→ WRITTEN REQUEST: Please repeat only the stretch of records running from the first line through the line that contains "rnd = random.Random(7)".

→ RECORDS SUPPLIED:

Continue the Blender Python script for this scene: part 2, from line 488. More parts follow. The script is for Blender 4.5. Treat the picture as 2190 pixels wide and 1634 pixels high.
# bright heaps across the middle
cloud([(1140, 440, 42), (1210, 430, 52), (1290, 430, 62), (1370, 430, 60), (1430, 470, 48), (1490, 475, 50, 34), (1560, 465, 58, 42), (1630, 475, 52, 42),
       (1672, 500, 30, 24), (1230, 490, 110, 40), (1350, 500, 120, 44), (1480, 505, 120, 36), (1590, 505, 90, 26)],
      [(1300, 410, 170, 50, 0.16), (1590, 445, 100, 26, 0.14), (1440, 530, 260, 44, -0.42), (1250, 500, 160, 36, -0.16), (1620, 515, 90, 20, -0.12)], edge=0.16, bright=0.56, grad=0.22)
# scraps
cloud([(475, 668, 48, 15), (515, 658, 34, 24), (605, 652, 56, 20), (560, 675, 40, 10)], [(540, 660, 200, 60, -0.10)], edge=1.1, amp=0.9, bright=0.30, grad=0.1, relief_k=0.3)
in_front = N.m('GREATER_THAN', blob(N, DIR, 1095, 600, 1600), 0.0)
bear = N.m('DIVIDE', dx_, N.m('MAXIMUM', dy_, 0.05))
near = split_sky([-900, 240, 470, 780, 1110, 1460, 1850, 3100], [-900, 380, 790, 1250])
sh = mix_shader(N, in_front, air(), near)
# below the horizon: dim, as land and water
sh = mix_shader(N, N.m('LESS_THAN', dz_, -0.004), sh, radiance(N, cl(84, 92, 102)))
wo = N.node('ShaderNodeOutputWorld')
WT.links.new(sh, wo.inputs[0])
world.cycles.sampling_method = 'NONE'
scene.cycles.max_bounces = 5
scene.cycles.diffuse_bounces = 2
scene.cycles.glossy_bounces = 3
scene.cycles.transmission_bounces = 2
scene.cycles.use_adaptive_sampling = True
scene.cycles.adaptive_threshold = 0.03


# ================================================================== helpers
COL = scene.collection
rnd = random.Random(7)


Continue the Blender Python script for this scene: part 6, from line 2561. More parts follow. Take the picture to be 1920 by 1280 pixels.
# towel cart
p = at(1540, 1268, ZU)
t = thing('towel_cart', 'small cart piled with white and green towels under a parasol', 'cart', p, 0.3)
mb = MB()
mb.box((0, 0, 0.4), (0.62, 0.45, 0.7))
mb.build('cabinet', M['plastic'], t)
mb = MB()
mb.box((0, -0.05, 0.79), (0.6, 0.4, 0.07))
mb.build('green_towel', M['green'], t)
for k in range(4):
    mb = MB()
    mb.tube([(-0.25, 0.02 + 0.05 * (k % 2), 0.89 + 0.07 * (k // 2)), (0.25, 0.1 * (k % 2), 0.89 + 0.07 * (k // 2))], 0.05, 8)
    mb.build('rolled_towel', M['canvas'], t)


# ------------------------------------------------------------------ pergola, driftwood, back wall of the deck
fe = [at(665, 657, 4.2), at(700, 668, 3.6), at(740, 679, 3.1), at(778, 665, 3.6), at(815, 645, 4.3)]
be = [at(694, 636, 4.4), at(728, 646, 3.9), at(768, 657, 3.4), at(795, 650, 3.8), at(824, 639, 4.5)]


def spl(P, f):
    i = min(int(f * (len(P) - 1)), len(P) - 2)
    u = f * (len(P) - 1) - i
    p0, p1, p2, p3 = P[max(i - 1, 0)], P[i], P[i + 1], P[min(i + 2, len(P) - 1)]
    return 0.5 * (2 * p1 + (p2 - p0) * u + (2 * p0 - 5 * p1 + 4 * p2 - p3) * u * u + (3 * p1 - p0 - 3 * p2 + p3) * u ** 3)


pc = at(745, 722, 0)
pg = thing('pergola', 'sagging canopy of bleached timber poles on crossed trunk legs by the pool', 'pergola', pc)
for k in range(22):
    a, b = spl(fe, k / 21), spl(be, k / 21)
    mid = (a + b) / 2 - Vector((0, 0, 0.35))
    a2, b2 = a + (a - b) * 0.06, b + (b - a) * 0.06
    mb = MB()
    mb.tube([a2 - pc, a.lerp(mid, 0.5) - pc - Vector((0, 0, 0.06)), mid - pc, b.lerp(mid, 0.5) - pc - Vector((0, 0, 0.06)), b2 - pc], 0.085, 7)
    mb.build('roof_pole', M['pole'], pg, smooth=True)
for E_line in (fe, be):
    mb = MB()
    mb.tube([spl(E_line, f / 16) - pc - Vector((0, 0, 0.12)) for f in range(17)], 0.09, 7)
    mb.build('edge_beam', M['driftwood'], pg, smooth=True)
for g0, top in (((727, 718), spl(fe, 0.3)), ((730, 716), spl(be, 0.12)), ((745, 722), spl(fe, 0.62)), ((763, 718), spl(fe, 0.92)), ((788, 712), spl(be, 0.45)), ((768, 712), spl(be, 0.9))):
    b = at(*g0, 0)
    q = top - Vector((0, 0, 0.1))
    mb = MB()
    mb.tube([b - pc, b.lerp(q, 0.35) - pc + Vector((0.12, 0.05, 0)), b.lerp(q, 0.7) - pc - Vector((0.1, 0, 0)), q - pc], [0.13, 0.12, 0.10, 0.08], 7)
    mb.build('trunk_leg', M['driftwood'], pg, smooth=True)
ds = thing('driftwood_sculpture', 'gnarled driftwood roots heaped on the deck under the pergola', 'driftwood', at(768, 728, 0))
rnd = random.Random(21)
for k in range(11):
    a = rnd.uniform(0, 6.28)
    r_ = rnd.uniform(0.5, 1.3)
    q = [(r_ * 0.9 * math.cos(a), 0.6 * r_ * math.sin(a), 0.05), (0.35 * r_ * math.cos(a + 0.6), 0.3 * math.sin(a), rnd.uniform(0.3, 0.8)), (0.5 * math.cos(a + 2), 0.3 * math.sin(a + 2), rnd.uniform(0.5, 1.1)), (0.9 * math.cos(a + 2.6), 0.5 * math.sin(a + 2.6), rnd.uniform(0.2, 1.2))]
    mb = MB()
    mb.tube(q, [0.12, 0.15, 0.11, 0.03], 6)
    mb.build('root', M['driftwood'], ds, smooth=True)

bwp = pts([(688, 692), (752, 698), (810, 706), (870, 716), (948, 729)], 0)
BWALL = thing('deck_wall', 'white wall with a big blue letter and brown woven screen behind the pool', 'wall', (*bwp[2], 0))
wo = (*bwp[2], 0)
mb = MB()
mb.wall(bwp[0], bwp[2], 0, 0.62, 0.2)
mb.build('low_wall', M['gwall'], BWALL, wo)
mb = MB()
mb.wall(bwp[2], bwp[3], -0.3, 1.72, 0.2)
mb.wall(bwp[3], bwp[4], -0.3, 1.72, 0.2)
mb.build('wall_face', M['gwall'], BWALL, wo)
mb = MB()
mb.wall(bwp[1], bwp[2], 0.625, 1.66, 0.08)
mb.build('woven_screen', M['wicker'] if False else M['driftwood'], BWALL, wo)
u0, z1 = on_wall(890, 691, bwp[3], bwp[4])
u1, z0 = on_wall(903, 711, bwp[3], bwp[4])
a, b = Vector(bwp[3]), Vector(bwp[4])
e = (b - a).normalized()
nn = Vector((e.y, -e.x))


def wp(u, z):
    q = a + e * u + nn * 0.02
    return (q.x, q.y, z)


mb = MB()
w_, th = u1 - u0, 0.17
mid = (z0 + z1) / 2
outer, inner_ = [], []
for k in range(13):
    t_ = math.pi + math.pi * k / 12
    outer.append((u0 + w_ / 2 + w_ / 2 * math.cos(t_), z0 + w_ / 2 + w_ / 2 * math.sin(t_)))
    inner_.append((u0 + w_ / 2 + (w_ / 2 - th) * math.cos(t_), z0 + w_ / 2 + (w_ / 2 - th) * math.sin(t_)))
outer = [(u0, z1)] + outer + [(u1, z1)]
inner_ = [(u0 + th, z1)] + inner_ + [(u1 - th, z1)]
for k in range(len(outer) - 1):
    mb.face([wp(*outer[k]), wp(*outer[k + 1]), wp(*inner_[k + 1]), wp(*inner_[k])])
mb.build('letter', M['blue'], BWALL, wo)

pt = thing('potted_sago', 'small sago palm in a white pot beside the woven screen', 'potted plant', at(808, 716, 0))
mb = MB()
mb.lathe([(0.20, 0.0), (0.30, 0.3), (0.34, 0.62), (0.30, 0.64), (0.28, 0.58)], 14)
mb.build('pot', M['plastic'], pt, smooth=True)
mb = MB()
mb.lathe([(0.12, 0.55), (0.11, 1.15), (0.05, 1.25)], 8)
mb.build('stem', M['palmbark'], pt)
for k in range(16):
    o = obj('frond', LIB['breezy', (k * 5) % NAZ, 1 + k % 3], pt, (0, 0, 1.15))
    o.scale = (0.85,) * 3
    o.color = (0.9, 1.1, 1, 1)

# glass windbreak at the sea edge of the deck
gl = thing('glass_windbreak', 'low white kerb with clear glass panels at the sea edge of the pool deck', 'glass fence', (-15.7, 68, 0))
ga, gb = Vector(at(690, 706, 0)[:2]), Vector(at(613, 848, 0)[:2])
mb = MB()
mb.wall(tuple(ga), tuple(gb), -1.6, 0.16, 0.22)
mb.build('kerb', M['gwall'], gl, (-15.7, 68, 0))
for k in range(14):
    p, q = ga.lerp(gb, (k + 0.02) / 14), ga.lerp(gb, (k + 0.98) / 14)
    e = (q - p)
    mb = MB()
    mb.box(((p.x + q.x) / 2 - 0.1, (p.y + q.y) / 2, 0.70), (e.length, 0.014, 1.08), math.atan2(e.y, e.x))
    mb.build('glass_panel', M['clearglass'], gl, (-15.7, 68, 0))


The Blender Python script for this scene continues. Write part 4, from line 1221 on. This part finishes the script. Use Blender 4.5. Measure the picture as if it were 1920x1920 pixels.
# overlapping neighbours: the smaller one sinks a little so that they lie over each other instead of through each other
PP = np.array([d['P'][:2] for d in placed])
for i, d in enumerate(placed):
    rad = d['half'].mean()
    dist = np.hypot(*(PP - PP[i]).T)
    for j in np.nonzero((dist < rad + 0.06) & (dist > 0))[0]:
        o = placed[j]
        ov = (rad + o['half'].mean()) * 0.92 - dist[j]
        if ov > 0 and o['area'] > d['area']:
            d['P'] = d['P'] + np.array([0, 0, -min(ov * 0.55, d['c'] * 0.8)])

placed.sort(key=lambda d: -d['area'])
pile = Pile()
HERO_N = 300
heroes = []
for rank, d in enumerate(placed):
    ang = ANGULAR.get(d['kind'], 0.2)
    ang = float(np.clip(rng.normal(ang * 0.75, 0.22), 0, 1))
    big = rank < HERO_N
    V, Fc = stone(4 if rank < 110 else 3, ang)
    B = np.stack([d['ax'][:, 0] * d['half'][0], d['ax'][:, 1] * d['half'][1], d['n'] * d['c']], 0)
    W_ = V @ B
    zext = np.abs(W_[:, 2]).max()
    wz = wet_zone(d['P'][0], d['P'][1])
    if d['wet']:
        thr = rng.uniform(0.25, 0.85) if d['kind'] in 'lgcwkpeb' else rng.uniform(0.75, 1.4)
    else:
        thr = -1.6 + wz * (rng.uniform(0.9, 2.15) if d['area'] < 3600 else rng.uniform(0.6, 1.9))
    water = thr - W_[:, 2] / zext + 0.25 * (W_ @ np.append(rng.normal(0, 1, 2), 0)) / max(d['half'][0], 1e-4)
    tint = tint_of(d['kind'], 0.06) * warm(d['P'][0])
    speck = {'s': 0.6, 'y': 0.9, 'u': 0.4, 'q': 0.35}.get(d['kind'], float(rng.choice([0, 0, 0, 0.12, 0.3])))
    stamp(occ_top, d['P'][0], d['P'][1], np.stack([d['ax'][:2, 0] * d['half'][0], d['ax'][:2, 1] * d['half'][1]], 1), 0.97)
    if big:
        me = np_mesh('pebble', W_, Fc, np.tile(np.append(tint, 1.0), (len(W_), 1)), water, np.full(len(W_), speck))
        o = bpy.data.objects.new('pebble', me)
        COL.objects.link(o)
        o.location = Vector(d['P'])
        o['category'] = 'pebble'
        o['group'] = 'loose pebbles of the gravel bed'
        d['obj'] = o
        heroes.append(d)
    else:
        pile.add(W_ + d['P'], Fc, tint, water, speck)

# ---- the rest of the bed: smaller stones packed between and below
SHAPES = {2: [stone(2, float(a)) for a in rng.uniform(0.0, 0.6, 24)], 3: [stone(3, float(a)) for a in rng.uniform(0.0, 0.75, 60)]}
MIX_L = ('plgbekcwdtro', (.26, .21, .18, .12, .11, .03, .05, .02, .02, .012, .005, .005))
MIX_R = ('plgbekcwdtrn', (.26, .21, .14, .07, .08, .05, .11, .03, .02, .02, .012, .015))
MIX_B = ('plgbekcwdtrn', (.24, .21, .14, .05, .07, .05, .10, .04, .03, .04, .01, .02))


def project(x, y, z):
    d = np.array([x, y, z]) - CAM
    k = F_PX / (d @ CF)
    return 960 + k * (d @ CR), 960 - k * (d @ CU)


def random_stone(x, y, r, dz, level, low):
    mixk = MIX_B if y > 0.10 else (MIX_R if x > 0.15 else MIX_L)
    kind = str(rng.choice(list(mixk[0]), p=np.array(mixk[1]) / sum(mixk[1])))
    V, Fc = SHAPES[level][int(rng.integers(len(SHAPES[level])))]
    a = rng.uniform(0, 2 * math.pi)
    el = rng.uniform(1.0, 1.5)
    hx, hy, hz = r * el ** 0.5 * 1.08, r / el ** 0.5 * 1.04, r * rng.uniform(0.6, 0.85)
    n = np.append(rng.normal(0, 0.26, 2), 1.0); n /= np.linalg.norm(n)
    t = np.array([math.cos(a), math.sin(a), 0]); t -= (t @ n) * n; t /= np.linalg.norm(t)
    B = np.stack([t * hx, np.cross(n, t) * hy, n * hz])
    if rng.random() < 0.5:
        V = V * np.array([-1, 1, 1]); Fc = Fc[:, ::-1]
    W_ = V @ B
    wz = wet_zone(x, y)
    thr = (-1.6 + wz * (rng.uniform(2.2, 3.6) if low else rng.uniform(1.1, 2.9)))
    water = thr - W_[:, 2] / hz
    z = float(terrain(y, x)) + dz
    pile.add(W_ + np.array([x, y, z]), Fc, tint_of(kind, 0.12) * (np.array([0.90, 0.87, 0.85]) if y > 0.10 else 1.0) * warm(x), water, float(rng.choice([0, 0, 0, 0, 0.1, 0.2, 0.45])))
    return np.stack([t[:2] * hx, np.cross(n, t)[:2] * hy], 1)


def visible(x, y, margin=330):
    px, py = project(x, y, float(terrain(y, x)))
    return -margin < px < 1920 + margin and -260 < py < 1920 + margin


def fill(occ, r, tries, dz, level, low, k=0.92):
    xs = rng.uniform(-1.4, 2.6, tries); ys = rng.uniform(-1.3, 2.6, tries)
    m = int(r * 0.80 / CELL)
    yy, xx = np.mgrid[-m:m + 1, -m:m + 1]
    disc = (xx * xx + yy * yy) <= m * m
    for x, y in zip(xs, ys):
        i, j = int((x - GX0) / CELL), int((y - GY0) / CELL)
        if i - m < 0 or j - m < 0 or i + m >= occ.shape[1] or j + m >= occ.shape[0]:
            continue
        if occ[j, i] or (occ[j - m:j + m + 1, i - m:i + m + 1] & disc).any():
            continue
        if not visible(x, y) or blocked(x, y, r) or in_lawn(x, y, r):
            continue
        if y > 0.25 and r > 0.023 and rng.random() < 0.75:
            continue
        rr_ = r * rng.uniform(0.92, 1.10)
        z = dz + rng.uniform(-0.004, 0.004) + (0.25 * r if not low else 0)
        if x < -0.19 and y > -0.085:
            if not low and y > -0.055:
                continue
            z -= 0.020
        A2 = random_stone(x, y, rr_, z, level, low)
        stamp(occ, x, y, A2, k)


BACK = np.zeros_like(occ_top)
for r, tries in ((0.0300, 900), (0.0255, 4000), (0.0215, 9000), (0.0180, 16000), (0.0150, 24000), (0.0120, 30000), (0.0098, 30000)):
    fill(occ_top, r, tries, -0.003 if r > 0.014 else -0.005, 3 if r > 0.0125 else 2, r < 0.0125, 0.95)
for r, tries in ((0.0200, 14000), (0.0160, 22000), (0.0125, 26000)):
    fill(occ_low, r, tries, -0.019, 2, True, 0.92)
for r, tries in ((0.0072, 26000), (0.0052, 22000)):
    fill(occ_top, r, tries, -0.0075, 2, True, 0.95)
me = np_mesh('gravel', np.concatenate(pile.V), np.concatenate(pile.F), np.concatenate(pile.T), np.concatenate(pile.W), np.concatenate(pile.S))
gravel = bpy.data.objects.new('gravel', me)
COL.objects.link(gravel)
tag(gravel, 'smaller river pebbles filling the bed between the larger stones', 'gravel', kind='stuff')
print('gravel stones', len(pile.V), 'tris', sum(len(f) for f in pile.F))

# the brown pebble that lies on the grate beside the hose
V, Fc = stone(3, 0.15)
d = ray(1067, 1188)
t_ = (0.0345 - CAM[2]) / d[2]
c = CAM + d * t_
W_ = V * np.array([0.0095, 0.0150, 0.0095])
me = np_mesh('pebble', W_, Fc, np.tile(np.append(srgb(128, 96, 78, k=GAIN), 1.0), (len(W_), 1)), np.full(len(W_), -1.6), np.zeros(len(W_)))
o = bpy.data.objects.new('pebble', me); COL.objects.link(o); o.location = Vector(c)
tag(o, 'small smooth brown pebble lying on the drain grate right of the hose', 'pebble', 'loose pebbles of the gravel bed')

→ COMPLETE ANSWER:
Continue the Blender Python script for this scene: part 2, from line 488. More parts follow. The script is for Blender 4.5. Treat the picture as 2190 pixels wide and 1634 pixels high.
# bright heaps across the middle
cloud([(1140, 440, 42), (1210, 430, 52), (1290, 430, 62), (1370, 430, 60), (1430, 470, 48), (1490, 475, 50, 34), (1560, 465, 58, 42), (1630, 475, 52, 42),
       (1672, 500, 30, 24), (1230, 490, 110, 40), (1350, 500, 120, 44), (1480, 505, 120, 36), (1590, 505, 90, 26)],
      [(1300, 410, 170, 50, 0.16), (1590, 445, 100, 26, 0.14), (1440, 530, 260, 44, -0.42), (1250, 500, 160, 36, -0.16), (1620, 515, 90, 20, -0.12)], edge=0.16, bright=0.56, grad=0.22)
# scraps
cloud([(475, 668, 48, 15), (515, 658, 34, 24), (605, 652, 56, 20), (560, 675, 40, 10)], [(540, 660, 200, 60, -0.10)], edge=1.1, amp=0.9, bright=0.30, grad=0.1, relief_k=0.3)
in_front = N.m('GREATER_THAN', blob(N, DIR, 1095, 600, 1600), 0.0)
bear = N.m('DIVIDE', dx_, N.m('MAXIMUM', dy_, 0.05))
near = split_sky([-900, 240, 470, 780, 1110, 1460, 1850, 3100], [-900, 380, 790, 1250])
sh = mix_shader(N, in_front, air(), near)
# below the horizon: dim, as land and water
sh = mix_shader(N, N.m('LESS_THAN', dz_, -0.004), sh, radiance(N, cl(84, 92, 102)))
wo = N.node('ShaderNodeOutputWorld')
WT.links.new(sh, wo.inputs[0])
world.cycles.sampling_method = 'NONE'
scene.cycles.max_bounces = 5
scene.cycles.diffuse_bounces = 2
scene.cycles.glossy_bounces = 3
scene.cycles.transmission_bounces = 2
scene.cycles.use_adaptive_sampling = True
scene.cycles.adaptive_threshold = 0.03


# ================================================================== helpers
COL = scene.collection
rnd = random.Random(7)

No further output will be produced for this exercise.